#Terra Luna Classic Burns 726 Million USTC from Anchor Protocol🔥🔥🔥#Court-approved date....

After the Terra Luna Classic community approved Proposal 12135 to burn tokens on Anchor Protocol via contract migration, more than 726 million USTC has been burned. After Terraform Labs (TFL) was approved to cease operations by the US bankruptcy court, the community expects billions of LUNC and USTC to be burned from related projects.

Terra Luna Classic Burns 726 Million USTC from Anchor Protocol🔥🔥🔥#Court-approved date....

More than 726 Million USTC Burned After Proposal Accepted

In important news for the LUNC community, more than 726 million USTC has been burned via Anchor Protocol contract migration. The burn came after the community approved proposal 12135 to burn tokens in Anchor Protocol wallets owned by Terraform Labs.

The proposal was narrowly accepted by the Terra Luna Classic community with 27.23% of the votes. Among the validators, approximately 25% voted “Yes”, including Allnodes, and 48% voted “Abstain”. However, 92% of the delegates supported the proposal due to the tokens being owned by the community.
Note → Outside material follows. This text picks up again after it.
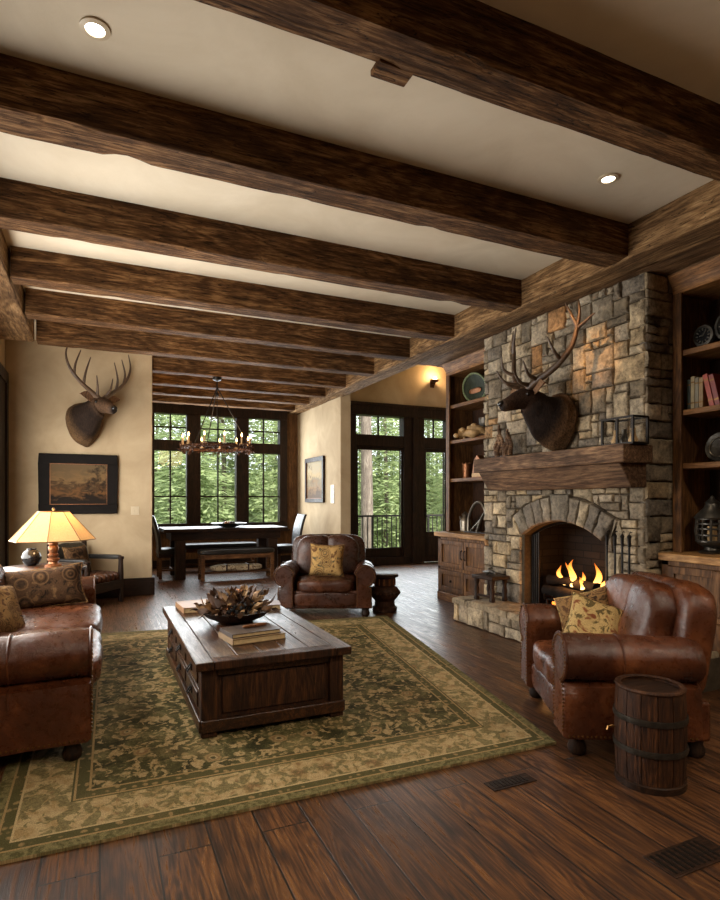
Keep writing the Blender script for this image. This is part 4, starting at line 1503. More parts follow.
bt = barrel('dark wooden barrel table with iron hoops beside the big armchair', (2.415, 1.96, 0), 0.158, 0.47)
MB().tube([(-0.14, 0.085, 0.255), (-0.165, 0.10, 0.25), (-0.17, 0.10, 0.235)], 0.006, 6).build('latch', M_['brass'], bt)
t = thing('drum_stool', 'carved round wooden stool beside the armchair facing the camera', 'stool', (3.16, 6.28, 0))
MB().lathe([(0.135, 0), (0.15, 0.01), (0.15, 0.05), (0.125, 0.07), (0.12, 0.13), (0.155, 0.17), (0.175, 0.20), (0.175, 0.26), (0.15, 0.295), (0.125, 0.31), (0.125, 0.40), (0.14, 0.415)], 30).build('body', M_['barrel'], t)
MB().lathe([(0.14, 0.415), (0.165, 0.42), (0.168, 0.45), (0.15, 0.46), (0, 0.46)], 30).build('seat', M_['dark_x'], t)
m = MB()
for k in range(24):
    a = 2 * math.pi * k / 24
    m.ball((0.168 * math.cos(a), 0.168 * math.sin(a), 0.23), 0.026, n=6)
m.build('carved_band', M_['barrel'], t)
m = MB()
for k in range(12):
    a = 2 * math.pi * k / 12
    m.box(-0.012, 0.012, 0.118, 0.134, 0.32, 0.40, rotz(a))
m.build('carved_collar', M_['copper'], t, bevel=0.004)

# stool on the hearth
t = thing('hearth_stool', 'small dark carved stool standing on the stone hearth', 'stool', (3.86, 5.12, 0.268), R(6))
MB().box(-0.13, 0.13, -0.16, 0.16, 0.23, 0.27).build('seat', M_['dark_x'], t, bevel=0.008)
for x in (-1, 1):
    for y in (-1, 1):
        MB().lathe([(0.03, 0), (0.034, 0.02), (0.022, 0.05), (0.030, 0.11), (0.020, 0.16), (0.03, 0.20), (0.03, 0.23)], 12, T(x * 0.09, y * 0.12, 0)).build('leg', M_['dark'], t)
MB().box(-0.10, -0.08, -0.12, 0.12, 0.04, 0.065).box(0.08, 0.10, -0.12, 0.12, 0.04, 0.065).build('stretcher', M_['dark_x'], t, bevel=0.004)
t = thing('iron_figurine', 'small dark figurine lying on the hearth stool', 'figurine', (3.86, 5.12, 0.538))
m = MB().tube([(0, -0.10, 0.02), (0, -0.03, 0.035), (0, 0.05, 0.03), (0, 0.13, 0.02)], [0.012, 0.024, 0.02, 0.008], 8)
m.ball((0, 0.02, 0.055), 0.02, n=6)
m.build('body', M_['pewter'], t)
MB().tube([(-0.05, 0, 0.008), (0, 0.01, 0.03), (0.05, 0.0, 0.008)], 0.008, 6).build('crosspiece', M_['pewter'], t)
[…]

The developer has moved the Anchor Protocol contract to a new code with governance similar to Risk Harbor. However, the implementation on Mirror Protocol failed to burn 46 million USTC. The proposal has been resubmitted, but the developer claims to be investigating the reasons behind the failed implementation.

As stated by TFL CEO Chris Amani and ordered by court order, all Terra Luna Classic assets must be burned. TFL will not interact with the Columbus-5 or Phoenix-1 chains after October 31st. Any token burn or transfer will be difficult after the court approved date.